In asking respondents whether they believe in antisemitic stereotypes, the survey employed a similar measuring stick as the Anti-Defamation League has used in surveys over the past six decades. An ADL survey from 2019 found that more than 60% of Americans believed at last one of 11 antisemitic stereotypes and that 11% believed a majority of them.

The finding that antisemitism is more prevalent on the right also jibes with a recent survey by the American Jewish Committee that measured Jewish and general American perceptions of antisemitism. That survey, taken last year, found that most Jews and Americans believe that the Republican Party holds antisemitic views, while 42% of Americans overall and 37% of Jews felt the Democratic Party held antisemitic views.

The survey also found that across the political spectrum, Black and Latino respondents were more likely to believe antisemitic stereotypes than white respondents. About 15% of self-identified white liberals believed in one of the three stereotypes included in the survey, compared to 26% of Latino liberals and 42% of Black liberals. Likewise, about 30% of white conservatives believed one of the stereotypes, compared to more than 50% of Black or Latino conservatives.

“In general we think of young people as liberal, we think of minorities as liberal,” Hersh said. “The reasons why we see antisemitism among Blacks and Latinos are quite different from why we might see it among liberals.”

Class differences help explain antisemitism among Black Americans, said Bruce Haynes, a sociologist and author of “The Soul of Judaism: Jews of African Descent in America.” African-Americans, he said, may see Jews primarily as white people who hold privilege in society, and may seize on antisemitic stereotypes as a way to scapegoat them.

He added that in his view, bigotry emanating from the Donald Trump administration helped normalize antisemitism in the public sphere — even among people who did not support Trump.

“We’re talking about a society that’s heavily segregated by race and class, and we wonder why groups turn to ethnic stereotypes and antisemitism to express what’s happening to them,” said Haynes, a professor at the University of California, Davis, adding that dynamic takes place “precisely when those antisemitic explanations have been licensed in our public culture in a tremendous way by our legitimate government.”

There was one question on which both very liberal and very conservative people were more willing than their more moderate peers to advocate what Hersh called an “anti-Jewish double standard.” More than 40% of very liberal and very conservative young people said Jews need to denounce Israel’s discrimination against non-Jews in order to participate in social justice activism. Only 20% of moderates agreed.

The survey asked the same question regarding whether Muslims need to denounce Muslim countries’ discrimination. Very liberal young people were more likely to demand that Jews denounce Israel, while very conservative young people were more likely to demand that Muslims denounce Muslim countries.
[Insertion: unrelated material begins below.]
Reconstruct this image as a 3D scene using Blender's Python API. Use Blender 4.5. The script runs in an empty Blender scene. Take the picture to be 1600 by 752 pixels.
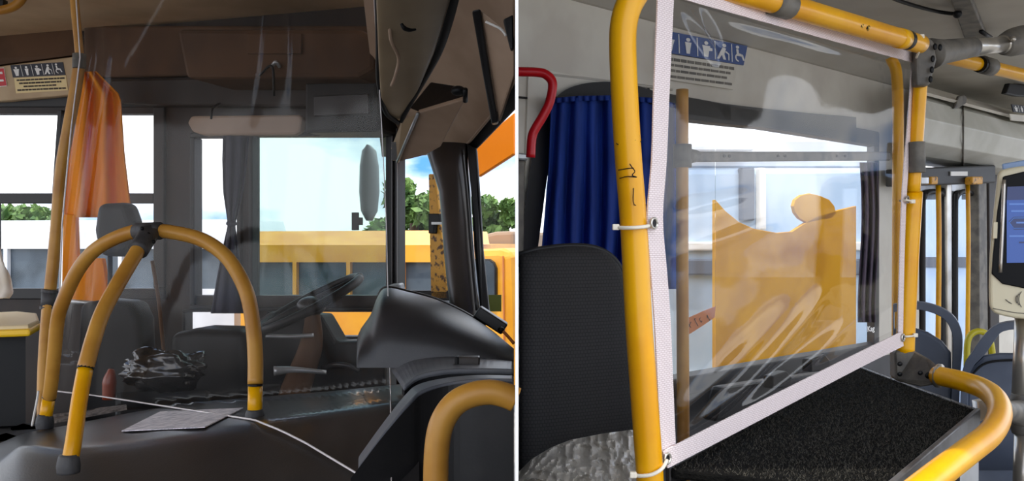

That statistic, Hersh said, goes a long way to explaining why people who pay attention to college campuses might think there’s a lot of antisemitism on the left. The elite schools where Israel debates get a lot of media coverage, he said, have very liberal student bodies. And, according to the survey, very liberal young people are disproportionately willing to implicate Jews when criticizing Israel.

“From the perspective of college students on a campus like mine, they don’t see the full ideological range. They’re living in that very liberal world,” he said. “We are seeing in our data evidence of that kind of double standard in that population.”

But Hersh said that the survey data as a whole shows that left-wing antisemitism is much less prevalent overall than antisemitism on the right.

Regarding left-wing antisemitism, he said, “I think what we’re showing is that kind of thing exists, but in the broader context that’s not the main thing going on.”